A Chairde, Amici,
In his new motu proprio, Traditionis custodes, Bergoglio clearly signals he intends to end the Traditional Latin Mass. He'll allow a window for it temporarily, but he intends shutting that window. And soon. (Maybe his doctors told him he hasn't much longer on Earth?)
I know he's not going to be able to achieve his evil design. But in reflection on this: here's a excellent essay by Fr. Hunwicke at his blog Liturgical Notes, tiltled: Mass Last Saturday. Fr. H reflects on the poignancy of a thing about to be taken from one.
As for myself, here's the first in an essay series on the TLM and N.O. Liturgies regarding why one works and cannot be killed off, no matter how desperate the attempt, while the other has to be kept on life-support by all the official Church, making use of every hook and every crook, and by use of every sort of bullying and threat.
Novus Ordo is it lacks intimacy
I think one of the drawbacks of the Novus Ordo is it lacks intimacy. The TLM is like an Eastern Rite liturgy in its heart – mystical, interior, the Incarnation and yourself participating in that stupendous event are its raison d'être – and
it uses time
differently than the Novus Ordo does, certainly. But aside from the
focus on the Incarnation, the intimacy of the the Eastern Rites and the
TLM are what stand out to me so strongly.
Very
much so, the individual has a
different place in the two Masses. The N.O. is a horizontal construct
with a horizontal vision; it is like a marching band with everyone
in group lockstep, playing the same tune and all changing tunes at the
same
time. It lacks intimacy precisely because the souls worshiping in it
are not allowed to wander. (Or wonder, either, for that matter.) On the other hand, the TLM
is
like floating in a river of grace, wide and warm and everyone can move
along at their own time and own pace whirling about in endless eddies and currents, wherever the Holy Ghost wants them to go or where they feel the need to be, spiritually.

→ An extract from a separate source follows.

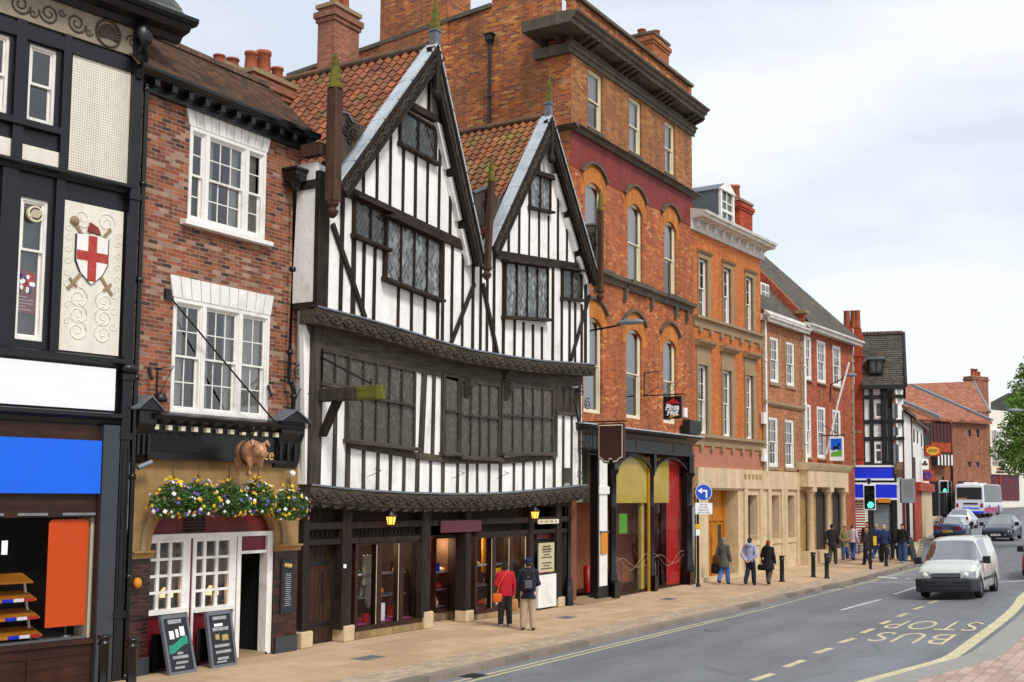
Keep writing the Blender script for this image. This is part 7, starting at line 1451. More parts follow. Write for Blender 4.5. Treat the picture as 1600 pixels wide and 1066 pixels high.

That's why it is so intimate, and the N.O., well, not.
For
myself, only
after attending Eastern liturgies and then the full TLM did I realize I
had never prayed in a Novus Ordo. I, myself. Mé fhéin. With God. The congregation prayed,
sure. Loudly, too. But such congregational praying is not the same
as one oneself praying. It hinders one's prayers. (This is why so many Protestants will say they feel "closer to God" on a
seacoast or high on a hill, etc.) And in any event, large group recitation is
only the
shallowest form of prayer. (One can manage it with the family Rosary, yes, but to participate in the Incarnation, not so much.)
That insight is worth a
ton of blather about
celebrating the N.O. 'reverently', as exemplified in so many Magisterium (center-of-the-road) Catholics saying, "We must celebrate it more reverently." Right. Keep trying. Didn't Einstein supposedly say, "The definition of insanity is keep trying the same experiment over and over and expecting a different result"? The truth is, it can never be
very reverent precisely because of the group marching band nature of it.